Short-form: Articles with a word count of 101 – 999 words. (Those with 100 or fewer words were removed due to their greater potential of containing anomalous data.)

Long-form: Articles with a word count of 1,000 words or more.

Cellphone: Defined by Parse.ly as a broad category encompassing mobile devices that are not desktop/laptop computers, tablets or other devices that can connect to the web. Cellphones are primarily comprised of smartphones, such as Apple’s iPhone, Samsung’s Galaxy S series or other manufacturers such as HTC, Motorola, Microsoft and Blackberry. All traffic analyzed in this study is based on visits to news websites via mobile browser apps on cellphones. It does not include interactions via “native” mobile news apps.

Unique visitors: Unique number of individuals visiting a web page on a cellphone. Parse.ly uses first-party cookies to track a user within a website on a particular device. Each individual is counted only once, though they may have visited the site more than once during September 2015.

Page activity: An individual’s interaction with the page, measured as screen movement such as scrolling, clicking or tapping.

Session: An individual’s page activity on an article over an indefinite time period, which expires when there has been no activity for 30 minutes. A session includes visits to multiple pages within the article, as well as instances when the user visits the page, leaves for another site or app, but returns within 30 minutes of his or her last activity. Thus, if a user visits one article, pauses for 10 minutes and then returns, that is still considered one session.

Complete interaction: All of a unique visitor’s sessions with one article on a cellphone.
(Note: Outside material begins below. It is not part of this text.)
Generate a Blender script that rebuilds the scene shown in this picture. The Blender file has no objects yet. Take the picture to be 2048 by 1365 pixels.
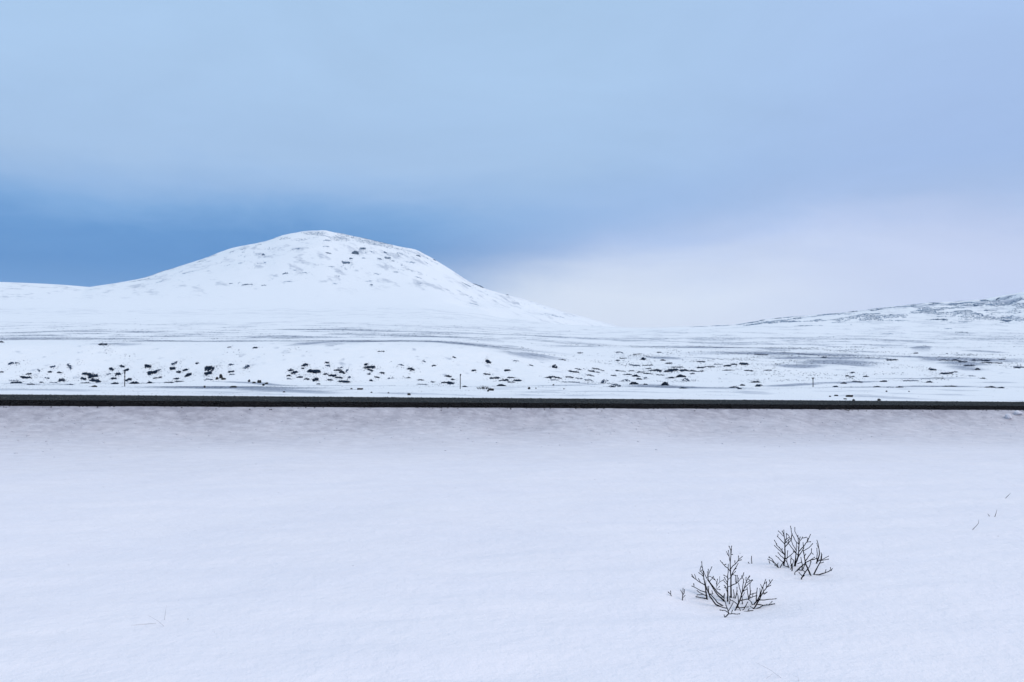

In some cases, such as time of the day, we looked at the combined sessions for that particular daypart. For example, if a user read an article over multiple sessions during the morning, we combined these sessions to analyze the activity that took place within that specific daypart.

Return visitors: Visitors who visit an article more than once on the same cellphone. This is tracked by using a web cookie, which uniquely identifies each user’s web browser. A visit is a return visit if it begins at least 60 minutes after the start of the preceding session.
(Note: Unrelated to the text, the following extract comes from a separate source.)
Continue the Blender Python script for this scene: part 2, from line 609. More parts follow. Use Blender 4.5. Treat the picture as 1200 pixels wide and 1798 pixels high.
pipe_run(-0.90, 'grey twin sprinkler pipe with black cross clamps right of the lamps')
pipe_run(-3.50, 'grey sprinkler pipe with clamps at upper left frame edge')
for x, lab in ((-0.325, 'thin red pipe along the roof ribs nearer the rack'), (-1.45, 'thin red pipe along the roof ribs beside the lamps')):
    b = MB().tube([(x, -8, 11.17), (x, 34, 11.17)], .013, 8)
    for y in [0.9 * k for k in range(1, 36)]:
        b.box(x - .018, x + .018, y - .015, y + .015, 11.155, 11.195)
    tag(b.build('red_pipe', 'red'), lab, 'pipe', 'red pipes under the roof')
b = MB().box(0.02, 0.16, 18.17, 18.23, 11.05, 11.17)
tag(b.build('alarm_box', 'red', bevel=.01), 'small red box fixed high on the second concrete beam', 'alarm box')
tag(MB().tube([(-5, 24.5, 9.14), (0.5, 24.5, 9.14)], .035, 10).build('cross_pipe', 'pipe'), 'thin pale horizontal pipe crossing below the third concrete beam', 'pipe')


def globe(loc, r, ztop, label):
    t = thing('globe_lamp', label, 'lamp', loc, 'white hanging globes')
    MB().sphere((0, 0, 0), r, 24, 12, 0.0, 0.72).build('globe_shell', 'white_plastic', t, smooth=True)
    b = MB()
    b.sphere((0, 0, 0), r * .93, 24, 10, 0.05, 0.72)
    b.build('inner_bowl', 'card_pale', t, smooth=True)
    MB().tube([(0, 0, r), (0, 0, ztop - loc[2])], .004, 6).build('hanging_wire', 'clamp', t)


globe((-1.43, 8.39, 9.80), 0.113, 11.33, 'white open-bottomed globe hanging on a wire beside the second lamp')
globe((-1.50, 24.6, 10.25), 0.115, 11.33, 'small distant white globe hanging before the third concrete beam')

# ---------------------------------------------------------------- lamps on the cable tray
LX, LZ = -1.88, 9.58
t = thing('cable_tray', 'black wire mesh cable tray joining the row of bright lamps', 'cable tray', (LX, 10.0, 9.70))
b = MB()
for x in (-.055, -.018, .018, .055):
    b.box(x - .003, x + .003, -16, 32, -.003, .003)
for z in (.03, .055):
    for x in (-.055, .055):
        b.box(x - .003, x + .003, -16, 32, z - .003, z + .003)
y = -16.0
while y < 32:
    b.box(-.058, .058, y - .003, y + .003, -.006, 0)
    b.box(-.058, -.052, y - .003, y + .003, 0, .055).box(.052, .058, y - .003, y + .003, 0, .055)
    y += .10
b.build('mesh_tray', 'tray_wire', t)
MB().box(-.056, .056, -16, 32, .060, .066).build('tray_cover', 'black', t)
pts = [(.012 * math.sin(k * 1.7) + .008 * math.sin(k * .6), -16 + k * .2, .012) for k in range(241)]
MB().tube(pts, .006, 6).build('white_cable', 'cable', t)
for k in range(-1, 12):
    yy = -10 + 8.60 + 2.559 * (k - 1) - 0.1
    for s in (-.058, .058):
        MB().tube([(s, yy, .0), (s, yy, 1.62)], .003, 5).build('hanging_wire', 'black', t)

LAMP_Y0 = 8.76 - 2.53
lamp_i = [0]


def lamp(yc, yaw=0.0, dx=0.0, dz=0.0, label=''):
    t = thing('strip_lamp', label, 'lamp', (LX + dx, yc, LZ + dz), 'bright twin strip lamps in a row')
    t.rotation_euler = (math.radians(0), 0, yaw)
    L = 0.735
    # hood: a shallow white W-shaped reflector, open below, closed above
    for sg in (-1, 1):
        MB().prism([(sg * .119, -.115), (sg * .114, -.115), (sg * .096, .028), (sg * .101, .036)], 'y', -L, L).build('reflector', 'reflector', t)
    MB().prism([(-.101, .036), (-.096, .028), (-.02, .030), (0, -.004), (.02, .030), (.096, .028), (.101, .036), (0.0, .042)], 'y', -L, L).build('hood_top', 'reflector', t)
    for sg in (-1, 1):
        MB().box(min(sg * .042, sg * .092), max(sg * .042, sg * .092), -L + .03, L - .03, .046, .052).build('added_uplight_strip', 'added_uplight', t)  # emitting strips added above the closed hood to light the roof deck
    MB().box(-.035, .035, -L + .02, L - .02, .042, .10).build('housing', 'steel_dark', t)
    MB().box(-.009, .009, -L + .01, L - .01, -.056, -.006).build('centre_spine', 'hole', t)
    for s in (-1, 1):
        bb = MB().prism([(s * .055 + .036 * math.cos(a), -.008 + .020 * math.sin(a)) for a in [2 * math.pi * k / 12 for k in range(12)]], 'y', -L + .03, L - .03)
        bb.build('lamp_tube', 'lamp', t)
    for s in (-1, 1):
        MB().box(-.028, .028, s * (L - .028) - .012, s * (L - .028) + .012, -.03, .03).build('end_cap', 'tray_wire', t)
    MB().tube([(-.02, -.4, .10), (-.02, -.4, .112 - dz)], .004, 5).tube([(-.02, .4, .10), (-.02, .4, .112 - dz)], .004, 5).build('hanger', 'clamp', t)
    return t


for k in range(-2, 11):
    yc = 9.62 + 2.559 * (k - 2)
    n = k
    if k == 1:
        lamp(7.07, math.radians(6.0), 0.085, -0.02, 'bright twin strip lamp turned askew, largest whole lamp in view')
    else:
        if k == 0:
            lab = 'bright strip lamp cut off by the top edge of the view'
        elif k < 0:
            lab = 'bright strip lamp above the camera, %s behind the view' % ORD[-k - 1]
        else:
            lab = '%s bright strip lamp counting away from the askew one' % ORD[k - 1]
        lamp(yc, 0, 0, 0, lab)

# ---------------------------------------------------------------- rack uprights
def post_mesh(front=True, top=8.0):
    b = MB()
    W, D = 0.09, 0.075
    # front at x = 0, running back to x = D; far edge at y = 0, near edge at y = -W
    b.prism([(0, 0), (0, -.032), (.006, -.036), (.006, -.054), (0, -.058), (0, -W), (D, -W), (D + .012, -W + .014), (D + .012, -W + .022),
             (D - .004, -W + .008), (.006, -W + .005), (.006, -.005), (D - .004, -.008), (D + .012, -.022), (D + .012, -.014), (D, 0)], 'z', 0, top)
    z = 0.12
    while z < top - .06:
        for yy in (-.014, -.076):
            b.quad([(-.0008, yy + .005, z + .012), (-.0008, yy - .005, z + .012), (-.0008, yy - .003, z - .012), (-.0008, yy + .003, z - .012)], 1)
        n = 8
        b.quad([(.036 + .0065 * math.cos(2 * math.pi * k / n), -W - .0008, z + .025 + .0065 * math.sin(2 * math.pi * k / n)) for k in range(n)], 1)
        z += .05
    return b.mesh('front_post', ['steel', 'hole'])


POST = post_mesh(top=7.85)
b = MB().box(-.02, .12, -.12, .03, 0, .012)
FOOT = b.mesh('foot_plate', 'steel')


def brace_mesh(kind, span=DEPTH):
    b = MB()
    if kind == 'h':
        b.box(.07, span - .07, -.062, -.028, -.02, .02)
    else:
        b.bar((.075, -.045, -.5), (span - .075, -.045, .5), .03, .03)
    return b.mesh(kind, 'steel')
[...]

Engaged time: An indicator of the time a user spends with content, as measured by page activity. In other words, this refers to any time that a user spends “engaged” – meaning scrolling, clicking or tapping – with a web page. In the current dataset, a pause in the accumulation of engaged time is set at 5.5 seconds of unengaged time on a page, with engaged time resuming if or when there is action again.

Mean (average) engaged time: An indicator of the overall time spent with a page, this is calculated by taking all visitors’ total engaged time, adding it together and then dividing by the number of visitors. Most analyses of engaged time use this metric.

Median engaged time: An indicator of the overall time spent with a page, this ranks all user activity with a page by engaged time and identifies the engaged time value that is the most typical or falls in the middle (the middle value).

Referral: The pathway a visitor takes to initially land upon a news article. In this study, there are five distinct types of referrals:

  • Direct: A visitor accesses an article by directly typing the URL address into the browser; selecting a bookmarked URL; or clicking on a URL in an email, instant message or other non-web based link.
  • Internal: A visitor accesses an article from an internal link, meaning a web page that has the same domain (i.e., a page that has the same base URL).
  • Search: A visitor follows a link from a search engine such as Google or Bing.
  • Social: A visitor follows a link from a social networking site such as Facebook, Twitter, Google Plus, LinkedIn, Pinterest Reddit or others.
  • External website: A visitor follows a link from other websites that do not fall under any of the previous categories.

Daypart: Each visitor’s activity was classified into one of five dayparts – or periods of the day –based on their local time zone, if identifiable to the zip code level by the user IP address. These dayparts are:

  • Morning (4:00 a.m. – 9:59 a.m.)
  • Midday (10:00 a.m. – 3:59 p.m.)
  • Evening (4:00 p.m. – 7:59 p.m.)
  • Nighttime (8:00 p.m. – 11:59 p.m.)
  • Late night (12:00 a.m. – 3:59 a.m.)

Lifespan: This refers to the time between an article’s publication date and each visitor’s visits to an article. In this study, we looked at articles with visits in September 2015.

Articles: Online news stories published by a mix of 30 news organizations that are Parse.ly clients. The data include all articles of 101 words or more published between April 1 and Sept. 30, 2015, that met a minimum threshold of U.S.-based page views in the month of September 2015. For short-form articles, the minimum threshold was 100 views on any device and with at least one cellphone view; the respective number for long-form was 25 views. Stories 100 words or fewer were removed due to the high number of photos, headlines and slideshows, which introduced errors into the engaged time metric.

Video and audio news content could be included if it met the minimum word threshold of 101 words and the user somehow activated the screen through a touch or a scroll before the 5.5 second cutoff. It is likely, though, that in most cases a user would hit that 5.5 seconds of inactivity, therefore ending the session. Thus, most of the measures here tell us more about time reading than time spent watching or listening to news.